3. Lawn Crypt - below ground.
dolmen
Any Neolithic monument consisting of a large, flat stone supported by two or more rocks (like a table). It used to be believed that such monuments were altars for human sacrifice or cannibal feasts. With the advent of modern day grave-robbing and archaeology, dolmen were discovered inside of burial mounds with the supposed meal underneath the table. Science concluded that they formed a vault and supposed that exposed versions were either incomplete tombs or windblown remains. Cromlechs and dolmen are the same thing, but since
French is considered more chíc than Welsh, the latter term is preferred by the scientific community these days.
epitaph
Originally a funeral oration (in Latin, epitaphium) which, being a speech made by the living, was said "over the tomb".
footstone
A stone marking the foot of a grave
gravestone
A stone that marks a grave
headstone
A memorial stone set at the head of a grave
inter
To bury or put a dead body into a grave
lawn crypt
A pre-placed enclosed chamber, which is usually constructed of reinforced concrete, poured in place or precast unit installed in quantity, either side by side or multiple depth, and covered by earth or sod and also may be known as a garden crypt
lich
A quaint old term meaning "body", either living or dead. Lich is a fine Old English term which inspired many hyphenated constructions like: lich-bell (a bell rung before the corpse), lich-gate (the covered entrance to a cemetery where mourners waited for the arrival of the clergyman who was to conduct the graveside service), lich-house (a mortuary), lich-lay (a tax to provide for churchyards), lich-rest (a grave), and lich-stone (a stone upon which a body could be placed to give the pall-bearers a rest). Old English law held that whatever way a lich passed became a lich-way or a public thoroughfare. This undoubtably was a reason for survivors living at the end of private roads on secluded estates to feel contempt towards the deceased. The practice has been discontinued.
mausoleum
Named for Mausolus, King of Caria, whose wife, Artemisia, built one of the Seven Wonders of the World.
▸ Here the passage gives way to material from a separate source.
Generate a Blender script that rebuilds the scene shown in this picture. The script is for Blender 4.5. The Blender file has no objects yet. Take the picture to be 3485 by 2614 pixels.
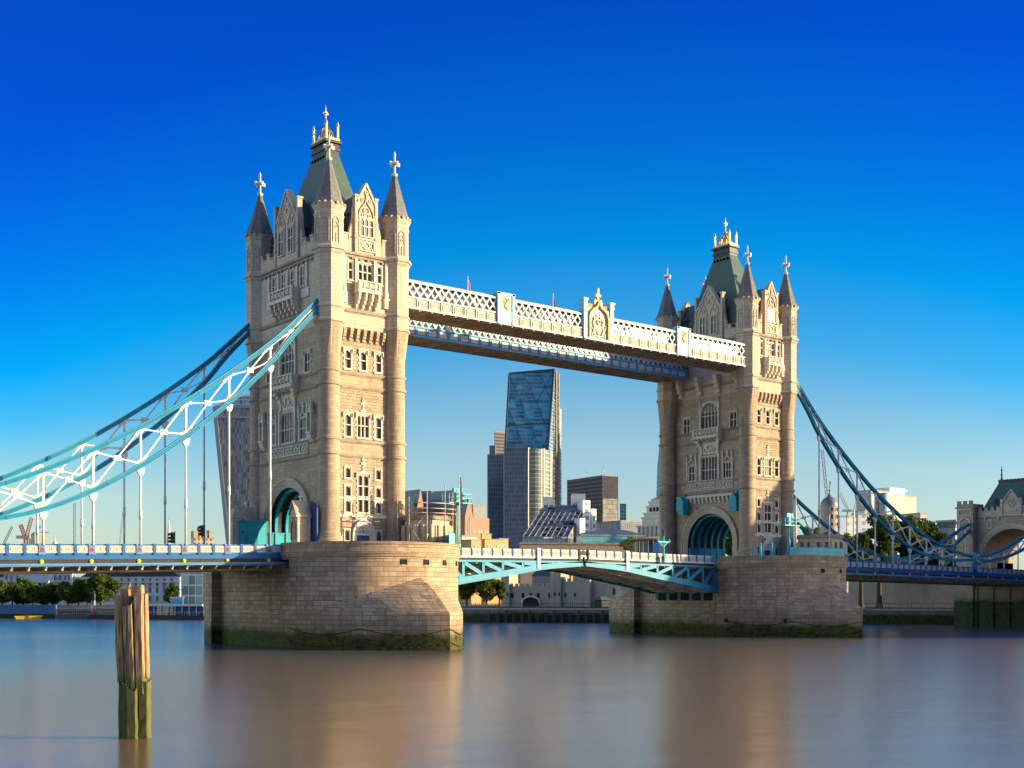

A chamber or structure used, or intended to be used, for entombment. A building that houses crypts for burial. A community mausoleum is for many families, and a private mausoleum is generally sold for the use of a single family.
megalith
A "big rock". Most famous megaliths are not sepulchral.
Memorial cenotaph.
The physical identification of an interment space. Generally has at least the name, date of birth, and date of death of the deceased and may include an epitaph or commemoration of the life, deeds, or career of the deceased person.
memorial park
A cemetery which has adopted a park like style and abolished the use of upright memorials. As envisioned by Hubert Eaton who coined the term, a memorial-park has "sweeping lawns" and must also be inspirational. "
memorial service
A ceremony commemorating the deceased without the remains present
monument
An upright memorial, including what used to be called a tombstone, also includes large structures like obelisks, usually made from granite.
niche
A space within a columbarium used or intended to be used for inurnment of cremated remains.
obelisk
Though the name is derived from the Greek obeliskos, meaning "a small spit", obelisk are Egyptian. Physical represention the rays of the sun streaming to the earth.
ossuary
The elegant way to say "bone-pit" or "charnel house".
outer burial container
A container that is designed for placement in the grave space around the casket, including, but not limited to, containers commonly known as burial vaults, grave boxes, and grave liners.
Placophobia
Fear of tombstones. Other notable cemetery dreads include taphephobia (fear of being buried alive) and necrophobia (fear of dead things). See also taphophile.
plat/plot
A small piece of ground
polyandrium
A cemetery. Originally a cemetery for the victims of great battles.
potter's fields
A cemetery for paupers. The term comes from Matthew 27:7 when the chief priests determined what to do with the thirty pieces of silver returned by Judas: "So they took counsel, and bought with them the potter's field, to bury strangers in."
pyre
A ceremonial construction made of wood and fire, designed to reduce a corpse to ashes.
reliquary
A container for the preservation of relics of a saint.
sarcophagus
Early sarcophagi were made of limestone, a flesh-eating stone which when carved in the shape of a coffin quickly disposed of the corpse so
that the monument could be used for another family member. Modern sarcophagi are made of granite or other fasting stone.
sepulchre
The Latin sepulcrum meant only "a burial place".
taphophile
One who loves cemeteries and funerals. Taphophiles show an interest in the trappings of death: See also placophobia.
tomb
The Greeks called the swollen ground or mound which marked gravesites a tumulus. Tombs take many forms and the word is now synonymous with grave.
vault
Cemetery vaults are underground tombs. The word comes from the Latin uoluere, which suggests a turning, referring in the case of vaults to the curving roof of the structure.
vivisepulture
Burial alive. By implication, an enforced fast unto death.
wake
The Irish practice of watching over the body by candlelight the night before the funeral and the often wild feasting which follows. This may have developed simply because mistakes sometimes happened The purpose of the wake, therefore, was to ensure that the deceased was truly dead.
will
A legal document which allows its creator a limited afterlife during which it may choose to placate, amuse, gratify, or anger the survivors.